◆ Data shown ◆
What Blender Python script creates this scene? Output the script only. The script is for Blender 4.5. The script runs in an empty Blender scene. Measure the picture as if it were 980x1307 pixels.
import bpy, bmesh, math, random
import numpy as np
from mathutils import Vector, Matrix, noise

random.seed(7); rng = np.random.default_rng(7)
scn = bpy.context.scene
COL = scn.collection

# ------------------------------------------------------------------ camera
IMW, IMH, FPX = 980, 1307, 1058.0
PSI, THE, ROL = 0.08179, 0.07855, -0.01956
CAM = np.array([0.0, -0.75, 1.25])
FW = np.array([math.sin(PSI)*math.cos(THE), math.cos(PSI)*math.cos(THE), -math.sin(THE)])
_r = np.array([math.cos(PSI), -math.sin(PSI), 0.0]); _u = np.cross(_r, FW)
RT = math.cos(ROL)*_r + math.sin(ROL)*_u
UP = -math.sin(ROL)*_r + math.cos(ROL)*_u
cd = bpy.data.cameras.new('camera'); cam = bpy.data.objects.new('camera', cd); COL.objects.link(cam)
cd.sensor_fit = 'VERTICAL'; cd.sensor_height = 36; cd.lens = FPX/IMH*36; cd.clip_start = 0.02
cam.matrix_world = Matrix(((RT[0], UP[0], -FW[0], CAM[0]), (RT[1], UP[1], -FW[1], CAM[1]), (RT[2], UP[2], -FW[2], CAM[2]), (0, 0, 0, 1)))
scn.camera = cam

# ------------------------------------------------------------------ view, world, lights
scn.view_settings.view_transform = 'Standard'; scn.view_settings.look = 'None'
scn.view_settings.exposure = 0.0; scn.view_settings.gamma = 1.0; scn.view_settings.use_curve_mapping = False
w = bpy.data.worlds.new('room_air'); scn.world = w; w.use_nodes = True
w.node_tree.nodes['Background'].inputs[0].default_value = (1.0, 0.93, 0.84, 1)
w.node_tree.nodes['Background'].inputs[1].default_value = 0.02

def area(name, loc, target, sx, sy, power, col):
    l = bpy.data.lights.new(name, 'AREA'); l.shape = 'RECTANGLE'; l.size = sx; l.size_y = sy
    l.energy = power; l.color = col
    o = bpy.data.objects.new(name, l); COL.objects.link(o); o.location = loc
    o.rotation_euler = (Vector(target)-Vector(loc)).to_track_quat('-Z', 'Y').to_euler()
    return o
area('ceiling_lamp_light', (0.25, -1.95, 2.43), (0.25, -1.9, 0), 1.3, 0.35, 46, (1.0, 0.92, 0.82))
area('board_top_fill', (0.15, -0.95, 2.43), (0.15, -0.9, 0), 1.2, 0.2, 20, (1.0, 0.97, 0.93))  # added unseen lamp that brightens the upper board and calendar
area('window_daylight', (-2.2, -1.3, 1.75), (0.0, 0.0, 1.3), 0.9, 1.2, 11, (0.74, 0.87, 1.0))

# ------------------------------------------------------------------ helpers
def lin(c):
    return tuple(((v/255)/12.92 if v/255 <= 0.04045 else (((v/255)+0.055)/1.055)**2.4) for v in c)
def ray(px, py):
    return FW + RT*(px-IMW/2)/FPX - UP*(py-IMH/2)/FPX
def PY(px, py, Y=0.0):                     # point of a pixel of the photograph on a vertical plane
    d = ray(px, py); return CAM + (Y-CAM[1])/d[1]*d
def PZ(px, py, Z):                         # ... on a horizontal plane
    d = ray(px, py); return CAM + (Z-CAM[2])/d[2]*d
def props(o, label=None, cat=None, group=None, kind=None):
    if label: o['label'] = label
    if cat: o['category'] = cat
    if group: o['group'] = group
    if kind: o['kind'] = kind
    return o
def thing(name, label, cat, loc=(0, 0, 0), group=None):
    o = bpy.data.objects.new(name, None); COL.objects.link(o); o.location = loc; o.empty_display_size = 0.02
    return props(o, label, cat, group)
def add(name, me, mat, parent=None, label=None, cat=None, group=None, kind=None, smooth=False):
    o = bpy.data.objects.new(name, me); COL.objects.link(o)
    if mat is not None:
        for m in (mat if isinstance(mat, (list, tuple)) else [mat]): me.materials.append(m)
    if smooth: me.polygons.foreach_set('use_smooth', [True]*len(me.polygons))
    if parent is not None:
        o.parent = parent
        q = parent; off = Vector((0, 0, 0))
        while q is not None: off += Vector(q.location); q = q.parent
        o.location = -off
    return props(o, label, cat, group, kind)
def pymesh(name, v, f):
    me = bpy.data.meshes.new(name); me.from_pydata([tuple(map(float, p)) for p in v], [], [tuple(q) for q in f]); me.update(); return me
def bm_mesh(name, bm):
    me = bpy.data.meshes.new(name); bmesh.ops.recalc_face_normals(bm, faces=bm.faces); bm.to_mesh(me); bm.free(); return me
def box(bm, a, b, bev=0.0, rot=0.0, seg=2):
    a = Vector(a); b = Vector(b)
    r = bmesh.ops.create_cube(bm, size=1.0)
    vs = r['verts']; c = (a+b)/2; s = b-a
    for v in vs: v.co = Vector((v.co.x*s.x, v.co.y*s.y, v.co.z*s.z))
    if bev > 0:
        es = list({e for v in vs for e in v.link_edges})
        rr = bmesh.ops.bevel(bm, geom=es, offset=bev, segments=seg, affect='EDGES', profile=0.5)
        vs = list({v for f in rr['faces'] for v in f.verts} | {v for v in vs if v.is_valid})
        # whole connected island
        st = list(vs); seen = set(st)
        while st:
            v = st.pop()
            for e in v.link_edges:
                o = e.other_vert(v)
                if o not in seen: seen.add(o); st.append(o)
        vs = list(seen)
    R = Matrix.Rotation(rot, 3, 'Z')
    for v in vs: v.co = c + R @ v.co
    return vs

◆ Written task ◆
Reproduce the listing in full. Keep it exactly as written.

◆ Reply ◆
What Blender Python script creates this scene? Output the script only. The script is for Blender 4.5. The script runs in an empty Blender scene. Measure the picture as if it were 980x1307 pixels.
import bpy, bmesh, math, random
import numpy as np
from mathutils import Vector, Matrix, noise

random.seed(7); rng = np.random.default_rng(7)
scn = bpy.context.scene
COL = scn.collection

# ------------------------------------------------------------------ camera
IMW, IMH, FPX = 980, 1307, 1058.0
PSI, THE, ROL = 0.08179, 0.07855, -0.01956
CAM = np.array([0.0, -0.75, 1.25])
FW = np.array([math.sin(PSI)*math.cos(THE), math.cos(PSI)*math.cos(THE), -math.sin(THE)])
_r = np.array([math.cos(PSI), -math.sin(PSI), 0.0]); _u = np.cross(_r, FW)
RT = math.cos(ROL)*_r + math.sin(ROL)*_u
UP = -math.sin(ROL)*_r + math.cos(ROL)*_u
cd = bpy.data.cameras.new('camera'); cam = bpy.data.objects.new('camera', cd); COL.objects.link(cam)
cd.sensor_fit = 'VERTICAL'; cd.sensor_height = 36; cd.lens = FPX/IMH*36; cd.clip_start = 0.02
cam.matrix_world = Matrix(((RT[0], UP[0], -FW[0], CAM[0]), (RT[1], UP[1], -FW[1], CAM[1]), (RT[2], UP[2], -FW[2], CAM[2]), (0, 0, 0, 1)))
scn.camera = cam

# ------------------------------------------------------------------ view, world, lights
scn.view_settings.view_transform = 'Standard'; scn.view_settings.look = 'None'
scn.view_settings.exposure = 0.0; scn.view_settings.gamma = 1.0; scn.view_settings.use_curve_mapping = False
w = bpy.data.worlds.new('room_air'); scn.world = w; w.use_nodes = True
w.node_tree.nodes['Background'].inputs[0].default_value = (1.0, 0.93, 0.84, 1)
w.node_tree.nodes['Background'].inputs[1].default_value = 0.02

def area(name, loc, target, sx, sy, power, col):
    l = bpy.data.lights.new(name, 'AREA'); l.shape = 'RECTANGLE'; l.size = sx; l.size_y = sy
    l.energy = power; l.color = col
    o = bpy.data.objects.new(name, l); COL.objects.link(o); o.location = loc
    o.rotation_euler = (Vector(target)-Vector(loc)).to_track_quat('-Z', 'Y').to_euler()
    return o
area('ceiling_lamp_light', (0.25, -1.95, 2.43), (0.25, -1.9, 0), 1.3, 0.35, 46, (1.0, 0.92, 0.82))
area('board_top_fill', (0.15, -0.95, 2.43), (0.15, -0.9, 0), 1.2, 0.2, 20, (1.0, 0.97, 0.93))  # added unseen lamp that brightens the upper board and calendar
area('window_daylight', (-2.2, -1.3, 1.75), (0.0, 0.0, 1.3), 0.9, 1.2, 11, (0.74, 0.87, 1.0))

# ------------------------------------------------------------------ helpers
def lin(c):
    return tuple(((v/255)/12.92 if v/255 <= 0.04045 else (((v/255)+0.055)/1.055)**2.4) for v in c)
def ray(px, py):
    return FW + RT*(px-IMW/2)/FPX - UP*(py-IMH/2)/FPX
def PY(px, py, Y=0.0):                     # point of a pixel of the photograph on a vertical plane
    d = ray(px, py); return CAM + (Y-CAM[1])/d[1]*d
def PZ(px, py, Z):                         # ... on a horizontal plane
    d = ray(px, py); return CAM + (Z-CAM[2])/d[2]*d
def props(o, label=None, cat=None, group=None, kind=None):
    if label: o['label'] = label
    if cat: o['category'] = cat
    if group: o['group'] = group
    if kind: o['kind'] = kind
    return o
def thing(name, label, cat, loc=(0, 0, 0), group=None):
    o = bpy.data.objects.new(name, None); COL.objects.link(o); o.location = loc; o.empty_display_size = 0.02
    return props(o, label, cat, group)
def add(name, me, mat, parent=None, label=None, cat=None, group=None, kind=None, smooth=False):
    o = bpy.data.objects.new(name, me); COL.objects.link(o)
    if mat is not None:
        for m in (mat if isinstance(mat, (list, tuple)) else [mat]): me.materials.append(m)
    if smooth: me.polygons.foreach_set('use_smooth', [True]*len(me.polygons))
    if parent is not None:
        o.parent = parent
        q = parent; off = Vector((0, 0, 0))
        while q is not None: off += Vector(q.location); q = q.parent
        o.location = -off
    return props(o, label, cat, group, kind)
def pymesh(name, v, f):
    me = bpy.data.meshes.new(name); me.from_pydata([tuple(map(float, p)) for p in v], [], [tuple(q) for q in f]); me.update(); return me
def bm_mesh(name, bm):
    me = bpy.data.meshes.new(name); bmesh.ops.recalc_face_normals(bm, faces=bm.faces); bm.to_mesh(me); bm.free(); return me
def box(bm, a, b, bev=0.0, rot=0.0, seg=2):
    a = Vector(a); b = Vector(b)
    r = bmesh.ops.create_cube(bm, size=1.0)
    vs = r['verts']; c = (a+b)/2; s = b-a
    for v in vs: v.co = Vector((v.co.x*s.x, v.co.y*s.y, v.co.z*s.z))
    if bev > 0:
        es = list({e for v in vs for e in v.link_edges})
        rr = bmesh.ops.bevel(bm, geom=es, offset=bev, segments=seg, affect='EDGES', profile=0.5)
        vs = list({v for f in rr['faces'] for v in f.verts} | {v for v in vs if v.is_valid})
        # whole connected island
        st = list(vs); seen = set(st)
        while st:
            v = st.pop()
            for e in v.link_edges:
                o = e.other_vert(v)
                if o not in seen: seen.add(o); st.append(o)
        vs = list(seen)
    R = Matrix.Rotation(rot, 3, 'Z')
    for v in vs: v.co = c + R @ v.co
    return vs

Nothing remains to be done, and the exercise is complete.